Se a Renzi è riuscita un’impresa politica, questa è stata la marginalizzazione della “ditta” ex Pci, Pds, Ds, e la risoluzione dell’amalgama mal riuscito tra due tradizioni a favore della filiera, via Margherita, già democristiana. Fuori Bersani e D’Alema, sul piede di partenza, o ridotti all’impotenza, Cuperlo e Orlando, assimilati con doppie e triple prove di fedeltà figure minori provenienti dalla ditta (Martina, Orfini), il gioco nel Pd si è ristretto a ex democristiani, sostanzialmente. Lo è Renzi, e tutti i suoi, lo è Fioroni, lo è Franceschini, lo è per assimilazione e tratto politico Gentiloni. E la partita nel Pd si giocherà tra democristiani, anche se è prevedibile in modo più cruento che nella tradizione dei padri.



È evidente, dopo una serie di sconfitte e di errori difficili da immaginare agli esordi, la strategia di Renzi di salvare il salvabile della sua ascesa al potere, infortunata dopo la perdita di Palazzo Chigi; e cioè se stesso, e la sua cerchia. Non ha nessun problema di “dare un governo” al Paese in uno schema coalizionale che ridia al centrosinistra una chance sempre più lontana, ma più prosaicamente di starci dentro comunque in un governo. Una strategia, che in una virata sempre più netta del Pd a PdR, non promette niente di buono non solo per i resti interni della ditta, ma anche per “alleati” di cui è difficile fidarsi, a cominciare da Franceschini e lo stesso Gentiloni.



In uno schema proporzionale dove il Pd rischia un risultato più vicino al 20 per cento che al 30 per cento, Renzi porterà con sicurezza in parlamento più o meno 200 tra deputati e senatori, ed è sicuro che se ne attribuirà almeno i tre quarti. È altamente insicuro che questo basti non solo alla minoranza ex ditta, ma anche agli alleati ex democristiani.
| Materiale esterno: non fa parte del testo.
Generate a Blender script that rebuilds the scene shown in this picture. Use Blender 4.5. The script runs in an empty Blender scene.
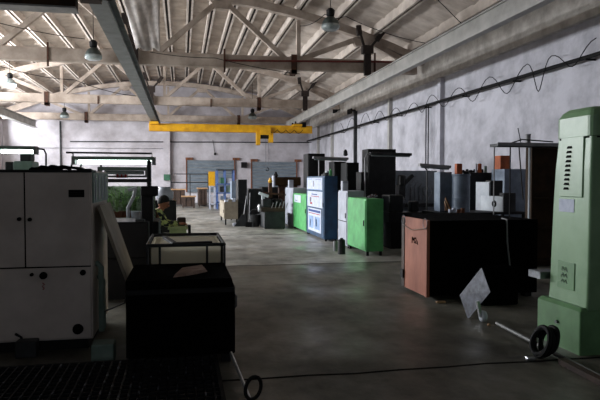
import bpy, bmesh, math, random
from mathutils import Vector, Matrix
random.seed(7)
PI = math.pi
# ------------------------------------------------------------------ camera maths (used to place things at their real depth)
f = 600.0; YAW = math.atan(118/600); PIT = math.atan(20/600); H = 1.6
FW = Vector((math.sin(YAW)*math.cos(PIT), math.cos(YAW)*math.cos(PIT), -math.sin(PIT)))
RT = Vector((math.cos(YAW), -math.sin(YAW), 0)); UP = RT.cross(FW)
EYE = Vector((0, 0, H))
def ray(px, py): return FW + RT*((px-300)/f) + UP*((200-py)/f)
def G(px, py, z=0):
    d = ray(px, py); t = (z-H)/d.z; return EYE + d*t
def PY(px, py, Y):
    d = ray(px, py); return EYE + d*(Y/d.y)
def PX(px, py, X):
    d = ray(px, py); return EYE + d*(X/d.x)
# ------------------------------------------------------------------ materials
def lin(c):
    return tuple(((v/255)/12.92 if v/255 <= .04045 else ((v/255+.055)/1.055)**2.4) for v in c)
MATS = {}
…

Quindi, ne vedremo delle belle.

Sulla strada del PdR, a renderne difficile il cammino, non ci saranno tanto i fuoriusciti di Mdp e Insieme, che anzi hanno tutto il vantaggio che il Pd di Renzi parli il meno possibile ai mondi della sinistra che lo hanno sofferto, quanto proprio gli ex democristiani non allineati. In questa resistenza avranno la sponda di Gentiloni, sempre più chiaramente la vera e forse unica possibilità, a molte condizioni, di un Pd a Palazzo Chigi dopo le elezioni, purché dia garanzie alla maggioranza che lo avrà messo lì, e smetta di rispondere alla golden share renziana.



Anzi c’è da credere che anche il democristiano più felpato di tutti, al Quirinale, Mattarella, cercherà di fare in modo che sul prossimo governo non ci sia la golden share di nessuno e tanto meno di Renzi, per poter assicurare al Paese un governo. I democristiani tra i gabinetti del re e i caminetti, hanno sempre preferito i secondi, e considerate le mattane degli aspiranti uomini soli al comando non gli si può dare tutti i torti.